Making his debut on the over-50 circuit, Mickelson carded 11 birdies on his way to an opening-round 61 to take the lead by one shot at the Charles Schwab Series at Ozarks National.

“It’s a lot of fun,” Mickelson said. “It’s a fun environment, and the environment is really cool for me to be a part of.”

It might not be much fun for the rest of his competition, as Mickelson, who turned 50 in June, was a surprise addition to the field after missing the cut at the PGA Tour’s Northern Trust and failing to qualify for the second leg of the FedExCup playoffs. Shooting low numbers during practice rounds at home, Mickelson said he often played “tight” in Tour events and found himself steering his way around the course. Last month he tied for second at the WGC-FedEx St. Jude Invitational, but that was his first top-20 finish since February.

Mickelson knew that his first foray onto the PGA Tour Champions would generate attention and interest, and he felt the pressure to perform.

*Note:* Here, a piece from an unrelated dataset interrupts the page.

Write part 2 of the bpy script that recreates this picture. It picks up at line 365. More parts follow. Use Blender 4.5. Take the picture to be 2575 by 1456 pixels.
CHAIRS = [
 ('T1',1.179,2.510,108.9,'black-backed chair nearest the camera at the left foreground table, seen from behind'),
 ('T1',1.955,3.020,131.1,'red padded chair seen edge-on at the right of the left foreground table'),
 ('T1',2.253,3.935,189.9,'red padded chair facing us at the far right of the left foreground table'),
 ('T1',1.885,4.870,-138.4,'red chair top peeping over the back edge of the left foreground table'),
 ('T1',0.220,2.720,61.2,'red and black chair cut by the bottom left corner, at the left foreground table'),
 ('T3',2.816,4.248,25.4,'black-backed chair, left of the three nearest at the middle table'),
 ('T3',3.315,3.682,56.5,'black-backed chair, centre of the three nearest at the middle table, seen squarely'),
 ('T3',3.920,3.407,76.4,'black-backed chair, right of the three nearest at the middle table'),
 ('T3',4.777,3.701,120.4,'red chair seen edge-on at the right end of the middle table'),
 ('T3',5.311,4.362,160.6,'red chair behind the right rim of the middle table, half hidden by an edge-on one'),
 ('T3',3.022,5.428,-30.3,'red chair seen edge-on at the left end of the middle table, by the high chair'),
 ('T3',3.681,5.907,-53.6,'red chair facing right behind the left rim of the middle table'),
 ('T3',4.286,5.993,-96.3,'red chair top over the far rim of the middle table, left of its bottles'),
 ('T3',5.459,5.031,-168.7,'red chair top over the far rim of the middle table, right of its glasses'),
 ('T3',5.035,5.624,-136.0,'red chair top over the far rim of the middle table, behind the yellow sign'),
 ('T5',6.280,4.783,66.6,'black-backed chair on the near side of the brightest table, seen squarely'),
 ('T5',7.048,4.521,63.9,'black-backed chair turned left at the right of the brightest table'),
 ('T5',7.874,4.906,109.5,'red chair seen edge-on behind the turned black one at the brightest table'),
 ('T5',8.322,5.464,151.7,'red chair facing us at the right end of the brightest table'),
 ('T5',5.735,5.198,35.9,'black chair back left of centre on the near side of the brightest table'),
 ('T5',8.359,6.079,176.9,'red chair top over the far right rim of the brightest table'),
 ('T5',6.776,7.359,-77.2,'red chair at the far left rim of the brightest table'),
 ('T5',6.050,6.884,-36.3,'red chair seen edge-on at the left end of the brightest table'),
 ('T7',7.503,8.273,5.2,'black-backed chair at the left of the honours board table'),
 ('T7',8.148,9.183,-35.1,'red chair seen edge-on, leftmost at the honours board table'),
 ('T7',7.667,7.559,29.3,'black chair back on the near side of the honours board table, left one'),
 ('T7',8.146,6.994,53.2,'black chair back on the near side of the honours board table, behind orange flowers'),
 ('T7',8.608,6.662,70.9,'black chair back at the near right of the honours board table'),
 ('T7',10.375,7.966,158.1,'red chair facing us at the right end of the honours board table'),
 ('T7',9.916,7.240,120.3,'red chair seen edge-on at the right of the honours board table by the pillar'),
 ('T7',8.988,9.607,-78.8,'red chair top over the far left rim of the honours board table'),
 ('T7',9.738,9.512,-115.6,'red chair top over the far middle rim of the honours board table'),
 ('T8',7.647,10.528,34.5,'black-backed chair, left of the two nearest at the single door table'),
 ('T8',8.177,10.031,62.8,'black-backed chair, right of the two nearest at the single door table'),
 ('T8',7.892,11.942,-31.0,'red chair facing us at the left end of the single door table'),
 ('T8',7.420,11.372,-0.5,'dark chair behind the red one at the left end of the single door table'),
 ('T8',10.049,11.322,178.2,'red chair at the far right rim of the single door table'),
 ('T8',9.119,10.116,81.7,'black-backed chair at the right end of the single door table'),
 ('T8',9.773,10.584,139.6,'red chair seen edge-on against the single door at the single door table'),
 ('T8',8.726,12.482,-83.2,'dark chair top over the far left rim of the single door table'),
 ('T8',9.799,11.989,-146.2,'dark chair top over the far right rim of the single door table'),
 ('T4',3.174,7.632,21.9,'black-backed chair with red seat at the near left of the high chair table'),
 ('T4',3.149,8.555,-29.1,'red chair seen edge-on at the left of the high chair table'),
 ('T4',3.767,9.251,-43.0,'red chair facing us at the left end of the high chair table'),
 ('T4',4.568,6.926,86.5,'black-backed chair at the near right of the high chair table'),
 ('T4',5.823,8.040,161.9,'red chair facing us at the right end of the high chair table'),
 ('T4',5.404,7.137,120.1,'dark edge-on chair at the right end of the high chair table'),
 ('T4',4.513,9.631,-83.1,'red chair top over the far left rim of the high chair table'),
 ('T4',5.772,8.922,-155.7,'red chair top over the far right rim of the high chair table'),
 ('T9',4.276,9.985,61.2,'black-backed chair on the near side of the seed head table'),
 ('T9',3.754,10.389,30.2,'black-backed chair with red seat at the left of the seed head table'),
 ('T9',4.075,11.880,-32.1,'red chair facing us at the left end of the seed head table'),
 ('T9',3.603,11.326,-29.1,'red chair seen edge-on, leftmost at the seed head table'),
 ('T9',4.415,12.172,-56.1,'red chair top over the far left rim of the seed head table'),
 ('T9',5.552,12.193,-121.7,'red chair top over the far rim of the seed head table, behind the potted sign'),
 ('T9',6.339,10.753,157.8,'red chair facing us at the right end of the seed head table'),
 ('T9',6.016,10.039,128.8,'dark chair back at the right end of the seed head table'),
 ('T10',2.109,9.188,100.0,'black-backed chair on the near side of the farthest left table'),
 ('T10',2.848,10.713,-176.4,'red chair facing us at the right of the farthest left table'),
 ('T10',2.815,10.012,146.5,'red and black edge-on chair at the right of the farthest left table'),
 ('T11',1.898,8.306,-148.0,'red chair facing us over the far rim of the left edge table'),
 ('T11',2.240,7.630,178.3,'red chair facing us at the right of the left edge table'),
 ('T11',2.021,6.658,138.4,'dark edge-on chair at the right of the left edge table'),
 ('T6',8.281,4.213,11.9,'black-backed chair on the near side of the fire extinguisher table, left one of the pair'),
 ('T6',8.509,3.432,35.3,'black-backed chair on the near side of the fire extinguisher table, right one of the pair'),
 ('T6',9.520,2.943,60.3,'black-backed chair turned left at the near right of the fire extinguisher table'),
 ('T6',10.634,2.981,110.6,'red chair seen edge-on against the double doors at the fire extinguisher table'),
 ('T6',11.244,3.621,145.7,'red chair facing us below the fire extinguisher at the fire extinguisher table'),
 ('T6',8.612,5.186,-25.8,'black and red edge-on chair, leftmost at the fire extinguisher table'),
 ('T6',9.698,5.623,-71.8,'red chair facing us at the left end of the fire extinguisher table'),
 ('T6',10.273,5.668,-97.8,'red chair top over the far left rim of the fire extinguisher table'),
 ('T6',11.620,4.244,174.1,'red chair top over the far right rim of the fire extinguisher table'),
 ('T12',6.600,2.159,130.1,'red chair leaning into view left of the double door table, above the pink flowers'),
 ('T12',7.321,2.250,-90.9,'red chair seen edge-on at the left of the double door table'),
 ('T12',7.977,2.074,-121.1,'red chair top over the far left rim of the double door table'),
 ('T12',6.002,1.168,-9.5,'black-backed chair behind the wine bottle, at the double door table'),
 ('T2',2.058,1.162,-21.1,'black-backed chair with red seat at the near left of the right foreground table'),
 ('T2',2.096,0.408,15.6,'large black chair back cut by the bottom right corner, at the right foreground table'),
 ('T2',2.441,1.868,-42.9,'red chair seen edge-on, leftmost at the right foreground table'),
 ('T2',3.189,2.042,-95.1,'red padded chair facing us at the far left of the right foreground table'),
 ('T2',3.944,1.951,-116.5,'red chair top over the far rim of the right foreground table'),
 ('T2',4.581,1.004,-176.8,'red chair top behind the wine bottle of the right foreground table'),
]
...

“The expectation is there,” he said. “If you play well and win, well, you’re supposed to do that. If you don’t, it’s like, What happened? I wanted to make sure I was playing well when I played in my first one.”

Apparently, he was ready. Playing alongside Steve Stricker and Retief Goosen, Mickelson ripped off four birdies in his first five holes and went out in 32 after a bogey on the par-5 ninth. After a birdie on the 11th, he made five straight birdies on Nos. 13-17 before missing a putt inside 15 feet on the final hole that would have given him an opening 60.

Phil after 61 in Champions Tour debut: ‘I was a little nervous’

The 10-under round still earned him a one-shot lead over David McKenzie. He’s already three shots clear of the four players in a tie for third, including former Players champion K.J. Choi and U.S. Open runner-up Rocco Mediate.

Afterward, Mickelson was asked to assess the difference in setups between the PGA Tour and the PGA Tour Champions. He called the Tour setups “very difficult,” in that more than half of the holes are often cut atop a crest that makes it challenging to get the ball close to the hole.

“The pins weren’t easy,” he said of the seniors’ setup Monday, “but they were about what you’d see with a challenging setup when you play your home course.”

Only 19 players have won in their first start on the PGA Tour Champions, most recently Jim Furyk last month.

The 54-hole event in Ridgedale, Missouri, will end on Wednesday.